The small technology companies getting their start at the Lennox Tech Enterprise Center represent industries from optics to software. Some are selling products now, while others are years away.

But one thing they almost all have in common is a strong reliance on federal research and development tax breaks to help cover their costs.

U.S. Sen. Kirsten Gillibrand stopped Monday at the Henrietta tech incubator as part of a sweep through upstate to push for changes in the nation’s tax laws to help spur more R&D efforts.

Section 41 of the U.S. tax code, the Research and Experimentation Tax Credit, has been kept alive since its original 1985 expiration date with 14 one- and two-year extensions.

Gillibrand said she is pushing for making the tax credit permanent, boosting the amount of the credit and simplifying the paperwork needed to apply for it. Spokeswoman Bethany Lesser said the senator will likely introduce the legislation within the next couple of months.

The tax credit’s lack of permanence has been a large hurdle for companies, Gillibrand said. “One of the biggest job killers is uncertainty.”

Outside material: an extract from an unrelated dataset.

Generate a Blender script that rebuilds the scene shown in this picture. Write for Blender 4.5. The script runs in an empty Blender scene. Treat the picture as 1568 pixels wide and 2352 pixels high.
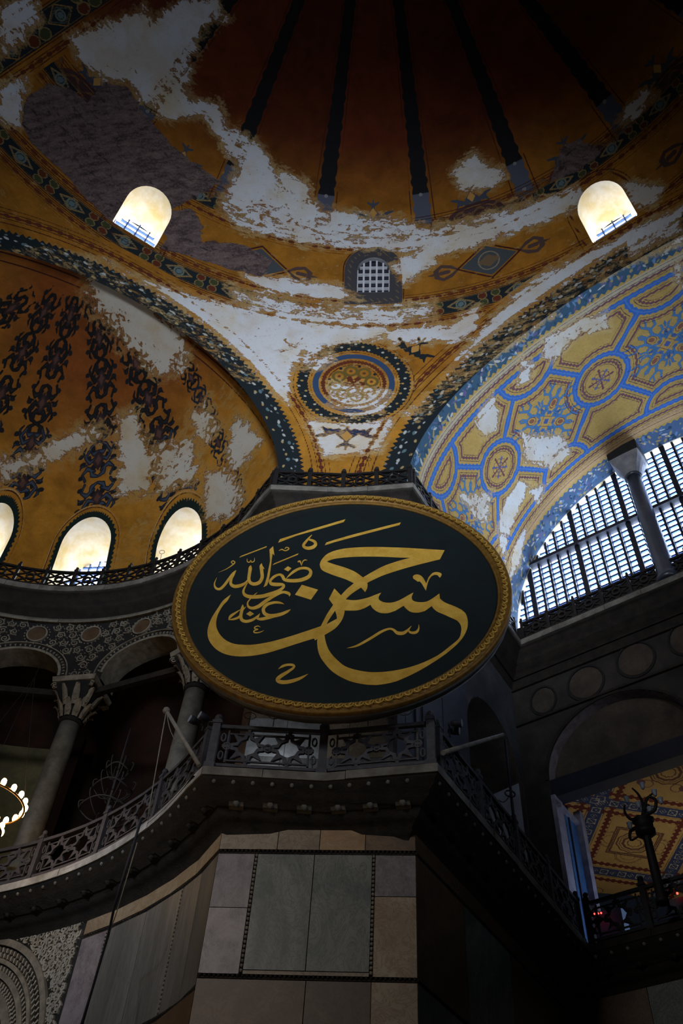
import bpy, bmesh, math, random
import numpy as np
from mathutils import Vector, Matrix
random.seed(7); rng = np.random.default_rng(7)
C = bpy.context.scene.collection
sc = bpy.context.scene
EYE = 1.6            # camera height over the floor; heights below are measured from the eye and lifted at the end
PI = math.pi

# ------------------------------------------------------------------ camera
F = 2000.0
up = np.array([136/F, 1626/F, -1.0]); up /= np.linalg.norm(up)
yy = np.array([0, 0, -1.0]); yy -= up*yy.dot(up); yy /= np.linalg.norm(yy)
xx = np.cross(yy, up)
B = np.array([xx, yy, up])                       # rows: world axes in camera axes
cam = bpy.data.cameras.new('camera'); camo = bpy.data.objects.new('camera', cam); C.objects.link(camo)
camo.matrix_world = Matrix(B.tolist()).to_4x4()
cam.sensor_fit = 'VERTICAL'; cam.sensor_height = 36.0; cam.sensor_width = 24.0
cam.lens = 36.0*F/2352.0; cam.clip_end = 300; cam.clip_start = .1
sc.camera = camo
# ------------------------------------------------------------------ world, lamps, exposure
w = bpy.data.worlds.new('world'); sc.world = w; w.use_nodes = True
w.node_tree.nodes['Background'].inputs[0].default_value = (.42, .55, .85, 1)
w.node_tree.nodes['Background'].inputs[1].default_value = 0.007
sc.view_settings.view_transform = 'Standard'; sc.view_settings.look = 'None'
sc.view_settings.gamma = 1; sc.view_settings.use_curve_mapping = False
sc.view_settings.exposure = 0.0
sc.cycles.use_denoising = True
sc.cycles.max_bounces = 5; sc.cycles.diffuse_bounces = 3; sc.cycles.glossy_bounces = 2
sc.cycles.transmission_bounces = 2; sc.cycles.transparent_max_bounces = 4
sc.cycles.sample_clamp_indirect = 4; sc.cycles.caustics_reflective = False; sc.cycles.caustics_refractive = False
def area(name, loc, aim, size, power, col, size_y=None, spread=None):
    l = bpy.data.lights.new(name, 'AREA'); l.energy = power; l.color = col; l.size = size
    if size_y: l.shape = 'RECTANGLE'; l.size_y = size_y
    if spread: l.spread = math.radians(spread)
    o = bpy.data.objects.new(name, l); C.objects.link(o); o.location = loc
    o.rotation_euler = (Vector(aim)-Vector(loc)).to_track_quat('-Z', 'Y').to_euler()
    return o
# daylight from the nave windows behind and beside the viewer
area('nave_window_light', (-13, -8, 17), (-1, 15, 12), 5, 290, (1.0, .965, .92), 3, 100)
area('west_side_window_light', (-15, 5, 15), (-5.5, 19.5, 10.5), 1.6, 42, (.68, .83, 1.0), 1.2, 36)
area('south_window_light', (13, -4, 14), (-7, 17, 25), 6, 330, (.80, .88, 1.0), 4, 80)
area('dome_window_light', (-3, -8, 17), (-.5, 15, 26), 5, 540, (.84, .91, 1.0), 3, 62)

# ------------------------------------------------------------------ surveying helpers (photo pixel -> ray from the eye)
def ray(p):
    p = np.atleast_2d(p).astype(float)
    c = np.stack([(p[:, 0]-784)/F, -(p[:, 1]-1176)/F, -np.ones(len(p))], 1)
    d = c@B.T
    return d/np.linalg.norm(d, axis=1)[:, None]
def hit_h(pts, h):
    d = ray(pts); return d/d[:, 2:]*h
def hit_plane(pts, P0, n):
    d = ray(pts); return d*((np.asarray(P0)@n)/(d@n))[:, None]
def hit_dist(p, hor):
    d = ray([p])[0]; return d*hor/np.hypot(d[0], d[1])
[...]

The complexity of applying for the credit also has been a challenge, as there are different paperwork requirements for companies founded prior to the mid 1980s, said David Veniskey, a partner at Henrietta accounting firm EFP Rotenberg. Simplifying the tax code would mean companies “would be less afraid to use it,” Veniskey said.

The credit can represent tens of thousands, even hundreds of thousands of dollars in savings for tech companies, said Jim Senall, president of High Tech Rochester, the organization that operates the Lennox Tech Center. And the tax benefit can be carried over to future years, so companies doing R&D but not yet generating revenues can still take advantage of it, said Senall.

The tax credit has been “pivotal” for most of the tech companies that have been created out of University of Rochester research, UR President Joel Seligman said.

And incentives for investment in R&D have to be a priority if the nation is to keep ahead of the rest of the globe in technology development, Seligman said.